とりあえず、映画さえ見ちゃえば、緊張もおさまるだろう。俺と湖さんは映画館に入り、ミッションインポッシブル2を観た。個人的には十分楽しめた映画だったなぁ。と思っていた。映画館を出て、2人で映画トークをした。「あのバイクのシーンカッコ良かったね~」といった具合に話しかけたのだが、湖さんはいまだに緊張しているようだった。

 

まさか、湖さんが、ここまでのあがり症だったとは・・・。自分と一緒に会話してあがってしまう女性というのは、過去に何人か見た事があったのだが、湖さんは断トツだった。恐らく、これで帰ったとしたら、記憶にほとんど残っていないことだろう。せっかく東京まで来て、それじゃあ、あまりにも寂しい。俺は何とか、普段の湖さんに戻れるように考えた。

 

「よし、今からカラオケ行こう!えっと、俺って、仲間内では、歩くジュークボックスって言われてて、リクエストされれば、よほどマイナーな曲じゃなければ歌えるから、湖さんが適当にリクエストしてよ。なんでも歌っちゃうよ~。
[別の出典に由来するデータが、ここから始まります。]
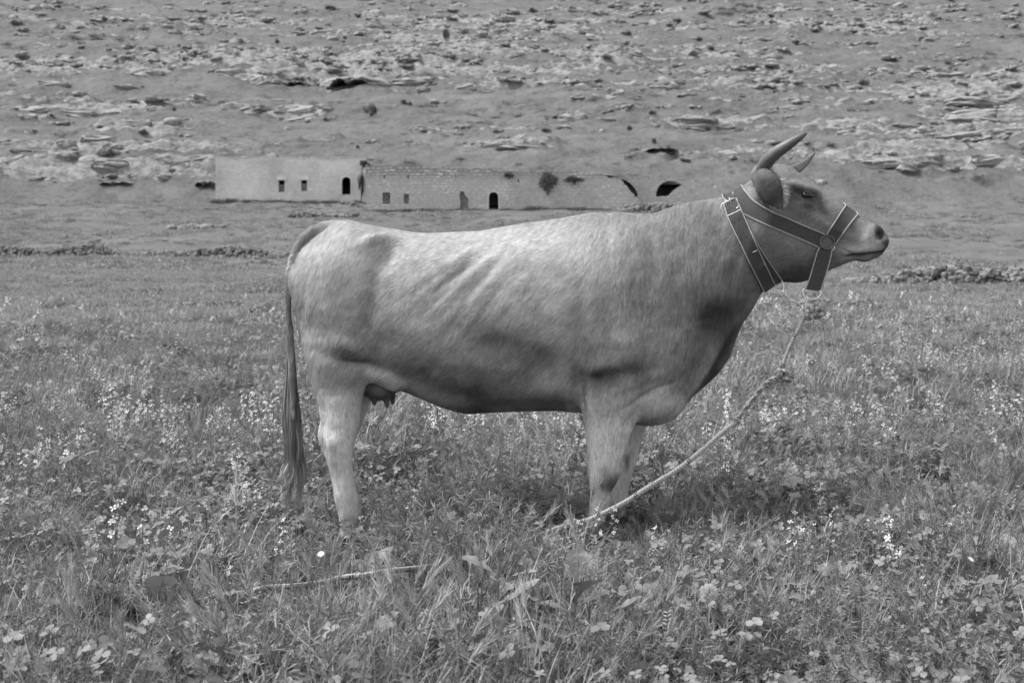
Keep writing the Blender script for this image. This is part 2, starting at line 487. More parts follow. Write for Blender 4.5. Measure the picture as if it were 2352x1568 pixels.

湖さんも落ち着いてきたら何か歌ってよ。2人だけだから、周り気にせずに楽しもう。大声出せばリラックスできると思うから」

 

俺がそう提案したら、湖さんも同意してくれた。幸いな事に、待ち時間もなく、すぐに部屋に案内された。「湖さん好きなアーティスト居る?」と俺が聞くと、「最近の歌ってあまり知らなくて、TMネットワークならほとんど全部知ってるけど」と言ったので、「じゃあ、TM入れまくろう!とりあえずはじめは緊張するかもだから、俺がメインで歌うから、解る所は一緒に歌おう」と言った。

 

そして、湖さんは初めこそ控えめに歌っていたのだが、時間が経つにつれ、緊張もほぐれたのか、大きな声で、一人でも歌えるようになっていた。俺は湖さんが緊張がほぐれたのを見計らったので、「少し休憩しよう」と言って2人で世間話をした。「湖さん、初め緊張しすぎで、どうしていいか困ったよ」

 

俺がそう言うと、「ごめんなさい。私あがり症で、ダダさんが想像してた人と違って、沢山、話したい事あったのに、もう何を話していいのか飛んじゃって」と湖さんが言ったので、「想像と違ってがっかりしたかな?」と俺が聞くと、「そんな、全然、ただ映画サイト見るような人って地味な人なのかな?って思ってたのに、ダダさん凄くお洒落でカッコ良かったから…」と言ったので俺は少し照れてしまった。

 

「服装は、昔のトラウマのせいなんだよね~。3人兄弟の末っ子で、恐怖のおさがり地獄だったから、自分で買うようになったら、歯止めが利かなくなったって言えばいいのかなぁ?正直な話、映画の話と同レベルくらいでファッションの話もできるよ」と、俺が言うと、湖さんは驚いていた。「ダダさんって知識豊富で凄いなぁ、私はファッションのお話はあんまり得意じゃないかな?女子力足りないかも?」と湖さんは言った。

 

「正直、ダダさんと会ってみて、いい意味で、印象が大きく変わったよ」と湖さんは言ってくれた。「俺も、湖さんに出会えて良かったよ。距離が近づいた感じで、凄くうれしいよ。とりあえず、今日はもう、湖さん時間ないよね。また東京の方に来ることあったら誘ってね。横浜だったら、もっと色々案内出来るんだけどね。今度はもっと時間があるときに、お酒でも飲みながらゆっくりお話ししよう」

 

「うん、2人の約束だね。今日は凄く楽しかったよ」そう言って、湖さんと別れて、一週間後にiモードの映画サイトは閉鎖した。以後、湖さんとは、一度も出会っていない。今どきのネット上の関係もこれと似たようなものだろう。どれだけ親しくなったとしても、電波が途切れるだけで、その関係は、あっという間に消えてしまう。ネットの進化は果たしていい事なのだろうか?